Go through the entries below and pick out every line with "pixels".

* [Data listing]:
[Start]

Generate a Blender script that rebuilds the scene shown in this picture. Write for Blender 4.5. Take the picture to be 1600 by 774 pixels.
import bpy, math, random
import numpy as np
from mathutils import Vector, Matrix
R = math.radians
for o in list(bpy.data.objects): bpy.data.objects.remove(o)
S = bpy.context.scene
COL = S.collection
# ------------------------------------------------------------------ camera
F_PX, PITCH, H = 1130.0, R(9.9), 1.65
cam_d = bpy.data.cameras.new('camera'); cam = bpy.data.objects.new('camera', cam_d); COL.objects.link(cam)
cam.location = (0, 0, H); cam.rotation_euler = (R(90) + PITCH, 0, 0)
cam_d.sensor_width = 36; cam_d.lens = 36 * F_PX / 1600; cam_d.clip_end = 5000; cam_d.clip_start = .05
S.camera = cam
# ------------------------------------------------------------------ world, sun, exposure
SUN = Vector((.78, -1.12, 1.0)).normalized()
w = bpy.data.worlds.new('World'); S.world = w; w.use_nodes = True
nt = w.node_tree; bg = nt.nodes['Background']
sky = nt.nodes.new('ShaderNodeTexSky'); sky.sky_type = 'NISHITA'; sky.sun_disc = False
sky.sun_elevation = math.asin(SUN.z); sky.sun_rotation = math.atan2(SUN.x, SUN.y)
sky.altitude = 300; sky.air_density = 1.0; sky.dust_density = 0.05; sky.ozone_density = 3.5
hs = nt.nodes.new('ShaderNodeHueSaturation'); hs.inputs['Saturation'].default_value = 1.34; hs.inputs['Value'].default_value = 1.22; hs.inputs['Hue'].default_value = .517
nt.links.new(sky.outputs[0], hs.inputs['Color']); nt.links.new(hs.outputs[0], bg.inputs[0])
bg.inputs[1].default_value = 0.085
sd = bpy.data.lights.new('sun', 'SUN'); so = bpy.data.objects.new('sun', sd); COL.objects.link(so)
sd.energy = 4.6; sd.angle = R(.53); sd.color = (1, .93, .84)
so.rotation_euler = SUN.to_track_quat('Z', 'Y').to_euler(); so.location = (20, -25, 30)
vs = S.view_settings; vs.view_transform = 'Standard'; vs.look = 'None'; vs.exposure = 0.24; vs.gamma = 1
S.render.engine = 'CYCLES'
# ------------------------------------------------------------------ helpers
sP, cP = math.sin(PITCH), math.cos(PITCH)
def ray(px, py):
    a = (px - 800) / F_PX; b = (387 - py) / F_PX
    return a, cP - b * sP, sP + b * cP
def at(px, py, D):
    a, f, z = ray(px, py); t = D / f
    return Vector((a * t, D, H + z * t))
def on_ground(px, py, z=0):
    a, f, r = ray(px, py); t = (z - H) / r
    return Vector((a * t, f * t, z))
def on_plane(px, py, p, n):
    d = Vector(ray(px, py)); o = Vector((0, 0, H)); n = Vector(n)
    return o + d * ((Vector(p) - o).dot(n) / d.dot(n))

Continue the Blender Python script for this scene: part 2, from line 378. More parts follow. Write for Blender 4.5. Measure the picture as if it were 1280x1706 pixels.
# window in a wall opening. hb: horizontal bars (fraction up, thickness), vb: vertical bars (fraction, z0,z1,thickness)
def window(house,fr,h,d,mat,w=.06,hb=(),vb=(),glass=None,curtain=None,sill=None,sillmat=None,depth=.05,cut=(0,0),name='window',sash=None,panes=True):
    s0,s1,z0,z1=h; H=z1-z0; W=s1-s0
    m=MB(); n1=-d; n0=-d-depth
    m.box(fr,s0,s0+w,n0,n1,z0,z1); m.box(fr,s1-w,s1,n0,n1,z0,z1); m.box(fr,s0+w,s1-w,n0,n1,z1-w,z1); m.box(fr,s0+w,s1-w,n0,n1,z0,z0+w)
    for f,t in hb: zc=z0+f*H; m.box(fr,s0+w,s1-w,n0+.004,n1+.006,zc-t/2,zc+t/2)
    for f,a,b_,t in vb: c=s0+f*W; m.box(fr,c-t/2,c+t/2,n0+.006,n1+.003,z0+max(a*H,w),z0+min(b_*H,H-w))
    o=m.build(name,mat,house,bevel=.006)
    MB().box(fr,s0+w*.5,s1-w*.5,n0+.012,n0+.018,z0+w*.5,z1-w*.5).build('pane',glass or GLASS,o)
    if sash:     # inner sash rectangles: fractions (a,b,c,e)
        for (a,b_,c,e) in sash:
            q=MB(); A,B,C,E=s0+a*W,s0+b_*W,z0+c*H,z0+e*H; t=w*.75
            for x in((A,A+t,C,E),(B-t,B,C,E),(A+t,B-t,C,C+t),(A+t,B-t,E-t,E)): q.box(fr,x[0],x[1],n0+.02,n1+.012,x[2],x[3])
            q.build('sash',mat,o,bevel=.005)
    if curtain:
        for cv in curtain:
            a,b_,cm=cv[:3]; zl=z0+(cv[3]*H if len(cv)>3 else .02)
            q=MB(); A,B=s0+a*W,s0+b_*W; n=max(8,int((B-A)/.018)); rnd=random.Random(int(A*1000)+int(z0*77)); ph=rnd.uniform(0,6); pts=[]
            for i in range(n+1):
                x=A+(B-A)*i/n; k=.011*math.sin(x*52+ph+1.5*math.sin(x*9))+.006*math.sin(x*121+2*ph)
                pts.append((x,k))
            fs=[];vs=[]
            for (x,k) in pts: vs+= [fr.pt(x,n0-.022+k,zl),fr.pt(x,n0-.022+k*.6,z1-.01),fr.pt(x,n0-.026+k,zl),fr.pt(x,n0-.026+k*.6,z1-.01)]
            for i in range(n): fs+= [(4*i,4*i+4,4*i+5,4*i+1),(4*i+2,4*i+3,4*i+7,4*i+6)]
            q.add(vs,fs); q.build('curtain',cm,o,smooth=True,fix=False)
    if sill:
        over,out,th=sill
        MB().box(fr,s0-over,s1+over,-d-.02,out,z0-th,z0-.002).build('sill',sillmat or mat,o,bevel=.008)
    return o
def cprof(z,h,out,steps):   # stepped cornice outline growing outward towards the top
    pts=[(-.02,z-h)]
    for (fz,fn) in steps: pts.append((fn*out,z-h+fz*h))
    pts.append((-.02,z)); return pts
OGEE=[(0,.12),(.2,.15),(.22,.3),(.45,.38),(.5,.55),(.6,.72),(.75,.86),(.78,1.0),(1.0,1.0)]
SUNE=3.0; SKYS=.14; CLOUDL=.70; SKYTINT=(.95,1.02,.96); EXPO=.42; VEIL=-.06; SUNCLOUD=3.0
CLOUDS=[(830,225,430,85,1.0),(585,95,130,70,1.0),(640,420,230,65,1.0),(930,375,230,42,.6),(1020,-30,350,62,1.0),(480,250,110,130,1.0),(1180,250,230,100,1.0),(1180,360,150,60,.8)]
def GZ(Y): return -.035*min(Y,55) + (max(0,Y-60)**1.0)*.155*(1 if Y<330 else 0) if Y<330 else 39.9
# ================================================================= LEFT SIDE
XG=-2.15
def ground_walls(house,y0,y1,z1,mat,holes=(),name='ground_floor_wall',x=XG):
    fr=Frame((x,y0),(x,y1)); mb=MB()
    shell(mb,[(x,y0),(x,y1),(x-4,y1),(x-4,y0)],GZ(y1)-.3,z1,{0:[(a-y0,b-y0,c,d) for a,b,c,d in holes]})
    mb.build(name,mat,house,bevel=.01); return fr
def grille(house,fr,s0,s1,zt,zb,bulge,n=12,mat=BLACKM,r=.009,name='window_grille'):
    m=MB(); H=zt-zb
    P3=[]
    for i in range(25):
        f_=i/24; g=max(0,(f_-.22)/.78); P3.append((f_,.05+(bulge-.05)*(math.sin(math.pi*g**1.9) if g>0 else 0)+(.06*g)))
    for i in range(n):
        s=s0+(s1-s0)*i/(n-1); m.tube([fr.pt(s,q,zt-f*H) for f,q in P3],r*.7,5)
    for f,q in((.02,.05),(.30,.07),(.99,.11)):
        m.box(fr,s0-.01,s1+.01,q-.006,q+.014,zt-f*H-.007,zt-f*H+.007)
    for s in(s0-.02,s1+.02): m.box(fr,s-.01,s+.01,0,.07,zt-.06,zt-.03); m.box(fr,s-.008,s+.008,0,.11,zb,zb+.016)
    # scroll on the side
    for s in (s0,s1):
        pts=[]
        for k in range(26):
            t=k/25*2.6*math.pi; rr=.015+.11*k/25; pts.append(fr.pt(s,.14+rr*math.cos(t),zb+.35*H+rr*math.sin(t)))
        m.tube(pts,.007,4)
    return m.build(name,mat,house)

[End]

* [Problem solution]:
Generate a Blender script that rebuilds the scene shown in this picture. Write for Blender 4.5. Take the picture to be 1600 by 774 pixels.
Continue the Blender Python script for this scene: part 2, from line 378. More parts follow. Write for Blender 4.5. Measure the picture as if it were 1280x1706 pixels.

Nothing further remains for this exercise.